M, where the X means no treatment given.

This design, the posttest only design controls for maturation and history because those two

factors are happening to both the control group and the experimental group equally.

There are better designs. Consider the pretest-posttest control group design. The name sounds

bad, but the design is very good. There are two groups, a control group and an experimental

group. They are both pretested (a Before measure).

The treatment is imposed on the experimental group,

then after the treatment both groups are post-tested

(the After measure). This design controls for all the

threats to internal validity. By pretesting and post-

testing a control group you can monitor the changes

taking place that are due to history, maturation,

instrumentation, mortality, etc. You do not eliminate

them, you control them by observing them, if they

occur, in the changes in the control group.

Another, better, design is the Solomon Four Group

design. This design is similar to the pretest posttest control group design, but with two additional

groups: another control and experimental group, but they don't get the pretest. This design lets

you observe the effects of pretesting, if any, and controls for carry-over effects and practice

effects in addition to all the other threats to internal validity. In the diagram you see the R's.

They mean Random Assignment. The O's indicate an Observation, which is a Measurement or

M, in this case it is a Pretest, but only for two

groups. The X here means the treatment or T. I

know it's a pain, but no one seems to agree on the

best way to abbreviate these designs, so you will

see them diagramed all kinds of ways. The final

O's here are the post-test observations or

measurements.

Four Characteristics of True Experiments

To be considered a true experiment such that a cause-effect relationship between the IV and the

DV can be found (if it exists), a study needs four things. First, subjects must be randomly

selected and randomly assigned to groups. Second, there must be at least two levels of the IV,

the treatment. At the very least you need to have one group "get" the treatment and one group

"not-get" the treatment. This is often referred to as Presence vs. Absence of the IV. You could

have more than some vs. none. For example you may want to give an amount, say one glass of

juice for one group, two glasses for another group, and no juice for a third group. Third, true

experiments control for threats to internal validity. These are discussed in detail in chapter

seven, but I've mentioned a couple of these here (maturation and history). We'll look at them in

detail later. Fourth, true experiments tend to compare alternative versions of a theory, or two

different theories or at the very least determine if an hypothesis is supported or not.

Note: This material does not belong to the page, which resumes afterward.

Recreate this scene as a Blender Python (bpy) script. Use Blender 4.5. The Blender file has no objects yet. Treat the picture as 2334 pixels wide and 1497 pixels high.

Control and the Logic of Experiments

How does the basic experiment give us truthful answers to questions? It's a process of

converting an idea or question, into some means of manipulation of a believed cause while

carefully watching for any changes in the believed effect., taking the resulting numbers (the

measurements/observations) and converting them into the answer to the question. Simple. Not.

This all gets very statistical very quickly. The basic inferential statistics like the t-ratio and the

F-ratio tell us if the difference we see between or among groups is due to chance or due to a real

effect of the treatment. The "ratio" part is the heart of it all. The top number in the ratio, the

numerator, is the differences you measured. Let's say it's 90. That means your groups differed

by 90 units of whatever you measured. The bottom number, the denominator, is the amount of

chance, called error, in your measurements. The ratio is thus "differences/error," or 90/error.

Let's say the chance factors (that produce error) is equal to 90 also. That means we have as much

difference as chance or error: 90/90. And in ratio this means 1.00. We don't like it when error

and difference are the same. It means the difference in our groups due to the treatment is the

same as the difference due to error. Our treatment is really error, it made no difference. So any

test statistic that equals 1.00, means the treatment did not affect the experimental group. F-ratios

(and t-ratios) that are greater than 1.00 tell us that the treatment did have an effect.

When we calculate the difference Between Groups we call it between-group variance. Variance

means differences. When we calculate the error we call it within-group variance. So anytime

you see "MS within-groups" think Error! When you see "MS between-groups" think treatment

effect. MS is another way of saying variance (mean square).

We also sometimes call it "Mean Square Error Term."

Within-group variance (error) gets larger with larger

individual differences in our subjects. So if we don't treat

them all the same, we see more error, larger "mean-squares."

Of course everything is error-prone. We make mistakes.

Confounds, or confounding variables, are one kind of

mistake we can make in conducting a study. The idea of a confound is that it may be the true

cause of any differences we see, instead of the treatment we gave (the IV). These in turn mean

we can make two kinds of errors in converting our numbers (statistics) into the answer to our

original question, conveniently called Type I and Type II. The Type I error (also called alpha) is

the chance that you decide the treatment had an

effect, but it didn't really. The Type II error (also

called beta) is the chance that you decide the

treatment had no effect, but it did really. The null

hypothesis says that the groups did not differ. So

the Type I error says reject the null hypothesis,

the groups did differ...but this is a mistaken

conclusion. The Type II error says accept the null

hypothesis, the groups do not differ...but this is a

mistake. The Type II error also relates to external

validity. Remember, external validity is whether

or not your results are true in the real world.

Conclusion

A true experiment includes random sampling and random assignment. It will involve at least two

groups or two conditions, one serving as a control and the other as the treatment. A true

experiment is designed to control for the threats to internal validity without which the cause-

effect relationship between the IV and DV cannot be determined.